In re Kostic


Holding:  When considering whether a reissued patent broadens the scope of the original patent under 35 U.S.C. §251(d), the scope of the claims of the original patent are reviewed as written and without consideration of the subjective intent of the inventors.


Kostic is a joint owner and inventor of US Patent No. 8,494,950 directed to methods of connecting websites to users for the buying and selling of click-through link traffic.  In particular, the ‘950 Patent discloses a method where the buyer and seller conduct a trial to determine the click-through traffic to provide each party with more information and then conduct a bidding process to set the terms of the sale.  The specification of the ‘950 Patent also discloses a direct sale process where a seller may skip the trial and bidding process and start the sale process immediately.

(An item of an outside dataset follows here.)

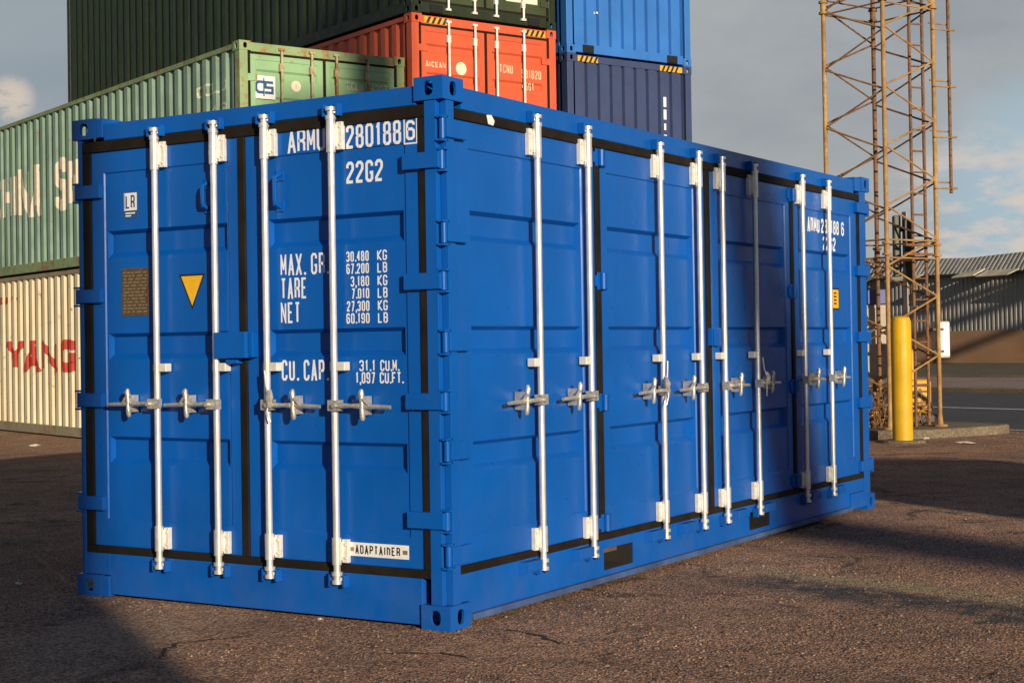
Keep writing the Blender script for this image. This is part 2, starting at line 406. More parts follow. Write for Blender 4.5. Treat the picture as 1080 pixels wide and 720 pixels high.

Claim 1 of the ‘950 Patent recites a method that includes conducting the pre-bidding trial and then a bidding process after the trial period is concluded.  Claim 3 of the ‘950 Patent depends on claim 1 and recites that the interested exchange partners may “conduct a direct exchange of click-through traffic without a trial process.”  Six years after the issuance of the ‘950 Patent, a reissue application was filed stating that the error necessitating reissue was that dependent claim 3 failed to include all the limitation of claim 1, from which it depends.  Since claim 3 excludes the trial bidding process claimed in claim 1, claim 3 would be invalid under 35 U.S.C. § 112.

The Examiner rejected the reissue application, finding that it was a broadening reissue that was filed outside of the permissible two-year period after issuance.  In making this rejection, the Examiner interpreted the original claim 3 to require the performance of all of claim 1, including the trial and bidding process, and then to also require a direct sale without a trial.  The amended claim 3 in the reissue sought to not require the trial process, and thus, broadened the original.  The PTAB upheld the Examiner’s rejection on appeal.

At the Federal Circuit, Kostic argued that for the purpose of 35 U.S.C. § 251(d), which prohibits enlarging the scope of the claims in a reissue application, the scope of the original claim 3 and the scope of the reissue claim 3 should be examined in view of the intended scope of the original claim 3.  The Federal Circuit disagreed with this view.  A claim is construed as written, not as the patentees wish they had drafted the claim.  In reaching this conclusion for reissue applications, the Federal Circuit looked to the closely analogous context of certificates of correction, where claim scope is compared by construing claims based on what they actually recite rather than what may have been intended.